Getting Started

This has been quite an adventure, and we’re just getting started. Having served in established congregations where there’s lots of bells and whistles it’s sometimes easy to fall into the trap and desire to have all the bells and whistles right away too. Children’s ministries, youth programs, small groups, men’s ministries, women’s ministries, on and on and on. In many ways I am glad that we don’t have the bells and whistles and that we don’t just fall into the same easy Christian living that so many of us experience in American Christianity. I believe God is calling us to a deeper, more fulfilling, more expressive life that is simply loving God and loving our neighbors. How that all gets lived out is yet to be figured out.
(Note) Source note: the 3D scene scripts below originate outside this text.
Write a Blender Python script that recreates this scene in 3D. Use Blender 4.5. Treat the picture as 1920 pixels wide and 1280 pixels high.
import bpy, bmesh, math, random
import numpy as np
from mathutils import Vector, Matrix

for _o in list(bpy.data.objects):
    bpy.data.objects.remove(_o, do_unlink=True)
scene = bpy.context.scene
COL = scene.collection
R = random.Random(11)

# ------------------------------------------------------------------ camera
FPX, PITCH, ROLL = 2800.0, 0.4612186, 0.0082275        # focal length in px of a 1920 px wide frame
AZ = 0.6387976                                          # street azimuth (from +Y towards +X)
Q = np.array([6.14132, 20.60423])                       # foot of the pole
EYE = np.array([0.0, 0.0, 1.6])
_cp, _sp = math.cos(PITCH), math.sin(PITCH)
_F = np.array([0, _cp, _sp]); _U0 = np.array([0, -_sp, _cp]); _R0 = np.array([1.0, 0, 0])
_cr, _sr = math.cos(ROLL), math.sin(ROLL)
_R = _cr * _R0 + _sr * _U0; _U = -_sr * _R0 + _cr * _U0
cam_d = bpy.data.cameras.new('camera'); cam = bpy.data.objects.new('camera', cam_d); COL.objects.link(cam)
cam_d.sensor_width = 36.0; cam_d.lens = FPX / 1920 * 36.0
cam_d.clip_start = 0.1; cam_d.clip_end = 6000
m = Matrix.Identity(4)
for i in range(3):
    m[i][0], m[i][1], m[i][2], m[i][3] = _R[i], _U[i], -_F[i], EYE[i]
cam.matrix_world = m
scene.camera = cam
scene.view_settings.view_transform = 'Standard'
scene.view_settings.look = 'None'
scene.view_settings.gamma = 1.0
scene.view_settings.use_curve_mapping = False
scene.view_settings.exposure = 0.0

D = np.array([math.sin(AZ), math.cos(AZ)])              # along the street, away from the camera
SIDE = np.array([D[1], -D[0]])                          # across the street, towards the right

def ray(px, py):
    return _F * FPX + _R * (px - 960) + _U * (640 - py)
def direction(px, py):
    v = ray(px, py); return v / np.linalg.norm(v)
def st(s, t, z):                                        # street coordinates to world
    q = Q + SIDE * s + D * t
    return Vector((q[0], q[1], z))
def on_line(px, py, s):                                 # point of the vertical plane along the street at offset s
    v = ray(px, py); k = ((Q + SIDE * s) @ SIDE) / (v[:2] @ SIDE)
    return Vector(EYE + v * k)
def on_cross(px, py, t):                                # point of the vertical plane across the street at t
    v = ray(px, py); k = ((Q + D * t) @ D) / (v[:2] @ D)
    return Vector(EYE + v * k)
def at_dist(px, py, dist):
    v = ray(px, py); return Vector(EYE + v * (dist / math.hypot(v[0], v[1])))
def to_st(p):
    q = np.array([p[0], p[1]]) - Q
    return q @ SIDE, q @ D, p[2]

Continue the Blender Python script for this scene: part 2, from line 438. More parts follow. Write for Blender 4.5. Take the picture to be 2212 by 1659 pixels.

After all we’re just getting started.

But it’s easy to look to methodologies and programs as our silver bullet. It’s easy to think if I just had a great group for my kids to fit in then my kids will turn out alright. If we could just figure out this group thing then we’ll be alright. Life is messy. The church is just as messy, and I think that much more when you’re getting one started. There are no silver bullets.

But it’s in the mess, in the trial and error, and in all of the head scratching that God works best. When we don’t know what to do or when we get things mixed up from time to time, God gently (sometimes abruptly) brings us back to Him. He knows what’s best for us. It’s not programs or projects. It’s Jesus. When we need Him most He gives us Himself.

Sure we have hopes and dreams for what our Gospel Community groups will look like, but above all we want them to pursue Jesus and rest in His work. We want people to remind each other of their identity and acceptance through the Gospel of Jesus Christ. We want see each other and ourselves the way that Jesus sees us. If our groups or what becomes our youth programs or our children’s ministries did just that, then I think we’ll be doing alright.

We might not have all the bells and whistles, but we have Jesus. I’m pretty sure that He’ll take care of the rest.